## Written exercise
Using the data below, gather each line that includes the word "parts".

+++ Material supplied

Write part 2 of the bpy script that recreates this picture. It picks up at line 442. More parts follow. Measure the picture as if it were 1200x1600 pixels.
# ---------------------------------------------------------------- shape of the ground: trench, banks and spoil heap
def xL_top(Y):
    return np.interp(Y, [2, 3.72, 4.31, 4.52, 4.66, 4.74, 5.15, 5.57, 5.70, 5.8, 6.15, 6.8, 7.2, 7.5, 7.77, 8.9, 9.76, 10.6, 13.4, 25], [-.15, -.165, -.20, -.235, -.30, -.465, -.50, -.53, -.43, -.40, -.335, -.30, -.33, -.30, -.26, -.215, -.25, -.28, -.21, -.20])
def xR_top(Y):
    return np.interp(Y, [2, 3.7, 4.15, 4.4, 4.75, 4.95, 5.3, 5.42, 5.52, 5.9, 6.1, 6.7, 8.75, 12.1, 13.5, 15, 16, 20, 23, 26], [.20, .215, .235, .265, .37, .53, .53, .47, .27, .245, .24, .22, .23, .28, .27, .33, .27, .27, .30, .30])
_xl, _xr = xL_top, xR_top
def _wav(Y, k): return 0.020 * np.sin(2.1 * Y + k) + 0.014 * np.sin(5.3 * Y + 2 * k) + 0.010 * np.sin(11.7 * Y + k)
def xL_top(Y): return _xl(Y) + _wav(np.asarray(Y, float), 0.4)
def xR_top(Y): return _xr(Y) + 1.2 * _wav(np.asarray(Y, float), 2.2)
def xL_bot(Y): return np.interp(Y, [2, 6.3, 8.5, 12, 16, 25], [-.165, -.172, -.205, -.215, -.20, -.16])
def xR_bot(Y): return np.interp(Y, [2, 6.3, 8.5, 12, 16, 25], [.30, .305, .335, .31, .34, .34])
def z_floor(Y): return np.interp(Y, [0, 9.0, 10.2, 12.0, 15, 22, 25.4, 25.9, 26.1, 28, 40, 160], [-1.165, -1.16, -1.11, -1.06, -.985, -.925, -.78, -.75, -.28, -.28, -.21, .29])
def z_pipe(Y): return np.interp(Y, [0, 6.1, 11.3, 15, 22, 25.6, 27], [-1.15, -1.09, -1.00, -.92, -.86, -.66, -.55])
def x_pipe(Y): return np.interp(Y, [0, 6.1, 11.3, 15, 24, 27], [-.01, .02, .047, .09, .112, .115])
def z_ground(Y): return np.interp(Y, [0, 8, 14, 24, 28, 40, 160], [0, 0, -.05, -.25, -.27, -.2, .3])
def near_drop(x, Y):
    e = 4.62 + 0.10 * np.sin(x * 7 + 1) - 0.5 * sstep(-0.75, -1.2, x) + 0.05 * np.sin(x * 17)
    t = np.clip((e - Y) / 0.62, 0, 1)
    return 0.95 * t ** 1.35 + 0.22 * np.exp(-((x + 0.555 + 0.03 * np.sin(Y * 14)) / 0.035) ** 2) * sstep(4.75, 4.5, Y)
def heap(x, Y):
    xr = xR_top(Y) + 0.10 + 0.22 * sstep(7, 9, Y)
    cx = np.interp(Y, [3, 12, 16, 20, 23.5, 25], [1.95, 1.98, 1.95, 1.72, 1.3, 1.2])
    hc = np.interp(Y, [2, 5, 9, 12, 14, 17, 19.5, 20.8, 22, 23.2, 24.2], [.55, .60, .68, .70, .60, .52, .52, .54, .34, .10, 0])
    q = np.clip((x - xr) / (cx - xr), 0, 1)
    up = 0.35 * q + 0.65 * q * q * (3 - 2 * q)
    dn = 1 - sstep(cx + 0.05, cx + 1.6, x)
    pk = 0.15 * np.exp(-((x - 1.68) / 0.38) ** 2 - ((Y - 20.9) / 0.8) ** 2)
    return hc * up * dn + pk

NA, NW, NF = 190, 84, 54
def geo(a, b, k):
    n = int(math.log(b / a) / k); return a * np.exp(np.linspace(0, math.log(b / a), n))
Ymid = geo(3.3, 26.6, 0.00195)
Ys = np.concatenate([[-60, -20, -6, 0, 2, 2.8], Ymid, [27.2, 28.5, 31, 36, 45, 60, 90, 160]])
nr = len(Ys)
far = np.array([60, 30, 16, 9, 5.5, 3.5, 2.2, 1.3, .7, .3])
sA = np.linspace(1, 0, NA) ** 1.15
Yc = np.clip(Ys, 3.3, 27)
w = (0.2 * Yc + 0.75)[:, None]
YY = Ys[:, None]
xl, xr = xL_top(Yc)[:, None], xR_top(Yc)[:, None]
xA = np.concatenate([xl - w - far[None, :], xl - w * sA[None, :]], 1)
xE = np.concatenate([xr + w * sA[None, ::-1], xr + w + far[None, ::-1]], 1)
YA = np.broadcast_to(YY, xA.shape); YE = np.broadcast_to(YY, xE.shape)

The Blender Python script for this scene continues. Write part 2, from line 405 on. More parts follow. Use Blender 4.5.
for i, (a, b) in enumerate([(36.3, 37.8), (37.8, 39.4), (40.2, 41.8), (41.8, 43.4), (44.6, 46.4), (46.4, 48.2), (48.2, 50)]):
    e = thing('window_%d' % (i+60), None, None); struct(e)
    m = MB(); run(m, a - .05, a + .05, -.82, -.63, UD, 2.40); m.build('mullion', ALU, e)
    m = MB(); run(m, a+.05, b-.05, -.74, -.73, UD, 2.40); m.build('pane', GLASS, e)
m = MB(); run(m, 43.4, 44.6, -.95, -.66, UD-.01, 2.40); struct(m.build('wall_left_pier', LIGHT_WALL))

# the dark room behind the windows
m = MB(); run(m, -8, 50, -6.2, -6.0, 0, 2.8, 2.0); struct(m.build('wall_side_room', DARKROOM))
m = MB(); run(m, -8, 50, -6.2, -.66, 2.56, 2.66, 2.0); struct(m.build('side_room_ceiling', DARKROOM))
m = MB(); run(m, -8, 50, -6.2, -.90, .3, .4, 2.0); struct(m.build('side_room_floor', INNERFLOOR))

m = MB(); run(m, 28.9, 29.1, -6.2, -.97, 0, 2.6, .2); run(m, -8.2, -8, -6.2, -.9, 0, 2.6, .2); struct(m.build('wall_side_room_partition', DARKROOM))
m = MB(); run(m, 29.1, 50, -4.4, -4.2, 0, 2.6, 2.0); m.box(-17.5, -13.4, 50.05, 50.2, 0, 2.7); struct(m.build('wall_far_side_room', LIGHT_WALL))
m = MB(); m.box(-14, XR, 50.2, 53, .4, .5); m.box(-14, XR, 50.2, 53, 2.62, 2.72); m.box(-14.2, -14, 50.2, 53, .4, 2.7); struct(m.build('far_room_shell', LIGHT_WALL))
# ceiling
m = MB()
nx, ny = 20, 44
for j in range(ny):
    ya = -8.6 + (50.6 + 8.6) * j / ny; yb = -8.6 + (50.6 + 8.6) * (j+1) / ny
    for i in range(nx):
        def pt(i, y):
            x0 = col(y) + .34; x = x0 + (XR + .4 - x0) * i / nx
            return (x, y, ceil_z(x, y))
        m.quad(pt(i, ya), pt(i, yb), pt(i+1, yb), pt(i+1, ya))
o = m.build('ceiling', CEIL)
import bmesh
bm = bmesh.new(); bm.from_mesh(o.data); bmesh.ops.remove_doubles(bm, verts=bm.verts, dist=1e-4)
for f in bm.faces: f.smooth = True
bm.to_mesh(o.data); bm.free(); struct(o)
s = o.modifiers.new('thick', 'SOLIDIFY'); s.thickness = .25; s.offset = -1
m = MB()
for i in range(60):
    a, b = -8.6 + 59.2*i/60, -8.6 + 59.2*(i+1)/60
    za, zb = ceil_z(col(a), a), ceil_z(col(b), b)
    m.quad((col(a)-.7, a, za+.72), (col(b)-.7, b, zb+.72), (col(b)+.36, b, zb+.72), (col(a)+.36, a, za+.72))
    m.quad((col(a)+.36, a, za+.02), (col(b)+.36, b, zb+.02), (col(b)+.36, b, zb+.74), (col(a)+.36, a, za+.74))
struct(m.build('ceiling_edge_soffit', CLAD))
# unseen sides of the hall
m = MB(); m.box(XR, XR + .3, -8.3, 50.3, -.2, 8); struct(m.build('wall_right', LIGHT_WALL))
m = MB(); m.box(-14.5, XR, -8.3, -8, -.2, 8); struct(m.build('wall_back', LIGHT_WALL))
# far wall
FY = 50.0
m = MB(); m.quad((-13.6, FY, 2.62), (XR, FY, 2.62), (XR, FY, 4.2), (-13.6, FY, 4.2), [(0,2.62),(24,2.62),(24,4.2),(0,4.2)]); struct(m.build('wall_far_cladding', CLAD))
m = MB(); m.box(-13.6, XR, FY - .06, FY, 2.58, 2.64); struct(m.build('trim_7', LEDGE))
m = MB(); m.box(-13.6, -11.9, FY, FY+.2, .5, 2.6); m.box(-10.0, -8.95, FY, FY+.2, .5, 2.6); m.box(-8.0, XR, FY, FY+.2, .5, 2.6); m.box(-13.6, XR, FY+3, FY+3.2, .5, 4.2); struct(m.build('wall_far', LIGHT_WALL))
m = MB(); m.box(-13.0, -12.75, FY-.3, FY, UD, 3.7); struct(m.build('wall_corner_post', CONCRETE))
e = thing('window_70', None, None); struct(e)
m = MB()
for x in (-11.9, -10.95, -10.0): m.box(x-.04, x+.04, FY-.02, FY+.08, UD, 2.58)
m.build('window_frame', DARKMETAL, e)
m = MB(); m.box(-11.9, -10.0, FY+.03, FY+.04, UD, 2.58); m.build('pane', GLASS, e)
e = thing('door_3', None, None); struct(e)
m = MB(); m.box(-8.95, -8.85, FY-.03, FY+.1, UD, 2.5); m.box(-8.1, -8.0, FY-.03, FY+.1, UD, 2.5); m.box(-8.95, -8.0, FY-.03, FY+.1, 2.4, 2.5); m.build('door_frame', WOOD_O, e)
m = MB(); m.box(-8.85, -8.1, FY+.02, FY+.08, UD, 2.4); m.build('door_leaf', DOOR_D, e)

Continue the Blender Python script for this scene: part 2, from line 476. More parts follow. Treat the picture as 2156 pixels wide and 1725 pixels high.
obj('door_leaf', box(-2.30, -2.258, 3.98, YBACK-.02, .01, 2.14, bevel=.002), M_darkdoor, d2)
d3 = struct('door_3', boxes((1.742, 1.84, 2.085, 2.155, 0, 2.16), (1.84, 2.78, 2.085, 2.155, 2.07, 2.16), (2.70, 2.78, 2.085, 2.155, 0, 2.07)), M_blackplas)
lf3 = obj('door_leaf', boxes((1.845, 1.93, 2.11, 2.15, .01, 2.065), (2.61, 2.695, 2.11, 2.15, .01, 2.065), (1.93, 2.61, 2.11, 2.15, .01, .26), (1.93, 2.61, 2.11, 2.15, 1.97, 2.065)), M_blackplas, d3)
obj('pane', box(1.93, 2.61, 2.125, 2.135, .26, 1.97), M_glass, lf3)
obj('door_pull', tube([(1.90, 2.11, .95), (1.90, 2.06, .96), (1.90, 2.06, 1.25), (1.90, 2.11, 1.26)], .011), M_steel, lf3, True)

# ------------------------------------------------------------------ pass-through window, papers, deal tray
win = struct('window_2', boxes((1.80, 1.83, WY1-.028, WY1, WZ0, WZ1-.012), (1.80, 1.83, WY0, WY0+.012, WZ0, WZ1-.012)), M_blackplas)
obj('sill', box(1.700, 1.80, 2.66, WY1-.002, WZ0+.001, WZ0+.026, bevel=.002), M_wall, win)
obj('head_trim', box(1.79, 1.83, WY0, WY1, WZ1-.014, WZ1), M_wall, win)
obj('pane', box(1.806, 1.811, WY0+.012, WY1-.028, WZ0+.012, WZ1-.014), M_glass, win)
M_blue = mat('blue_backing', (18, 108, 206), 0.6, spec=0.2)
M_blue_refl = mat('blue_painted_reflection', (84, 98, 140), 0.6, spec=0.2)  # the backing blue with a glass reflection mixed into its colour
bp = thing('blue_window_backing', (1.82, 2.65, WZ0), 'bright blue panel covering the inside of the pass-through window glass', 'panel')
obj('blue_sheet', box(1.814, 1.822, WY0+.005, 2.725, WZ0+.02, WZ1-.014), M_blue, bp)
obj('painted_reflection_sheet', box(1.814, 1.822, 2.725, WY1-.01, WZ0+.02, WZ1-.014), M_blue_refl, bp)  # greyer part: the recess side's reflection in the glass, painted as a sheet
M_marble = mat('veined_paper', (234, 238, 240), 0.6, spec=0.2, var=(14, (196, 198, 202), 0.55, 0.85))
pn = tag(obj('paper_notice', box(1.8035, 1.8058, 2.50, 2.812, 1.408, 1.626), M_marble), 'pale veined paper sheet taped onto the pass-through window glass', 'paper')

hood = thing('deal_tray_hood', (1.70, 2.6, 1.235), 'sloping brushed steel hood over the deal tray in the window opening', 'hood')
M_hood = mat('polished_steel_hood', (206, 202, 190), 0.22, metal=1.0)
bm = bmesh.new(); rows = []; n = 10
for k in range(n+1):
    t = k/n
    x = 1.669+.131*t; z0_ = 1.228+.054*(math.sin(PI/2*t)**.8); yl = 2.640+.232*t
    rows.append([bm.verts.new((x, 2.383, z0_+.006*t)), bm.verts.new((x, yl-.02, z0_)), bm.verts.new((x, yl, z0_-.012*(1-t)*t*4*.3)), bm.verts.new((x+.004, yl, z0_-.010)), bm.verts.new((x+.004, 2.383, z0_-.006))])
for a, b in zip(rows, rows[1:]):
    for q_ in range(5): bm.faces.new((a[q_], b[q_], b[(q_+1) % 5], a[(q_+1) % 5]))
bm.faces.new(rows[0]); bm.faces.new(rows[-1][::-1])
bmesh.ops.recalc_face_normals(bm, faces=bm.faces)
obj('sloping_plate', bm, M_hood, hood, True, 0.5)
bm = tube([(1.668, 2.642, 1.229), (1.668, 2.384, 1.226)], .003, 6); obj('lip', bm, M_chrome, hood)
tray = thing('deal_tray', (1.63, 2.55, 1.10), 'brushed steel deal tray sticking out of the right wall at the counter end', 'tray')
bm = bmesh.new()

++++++

## Expected output
Write part 2 of the bpy script that recreates this picture. It picks up at line 442. More parts follow. Measure the picture as if it were 1200x1600 pixels.
The Blender Python script for this scene continues. Write part 2, from line 405 on. More parts follow. Use Blender 4.5.
Continue the Blender Python script for this scene: part 2, from line 476. More parts follow. Treat the picture as 2156 pixels wide and 1725 pixels high.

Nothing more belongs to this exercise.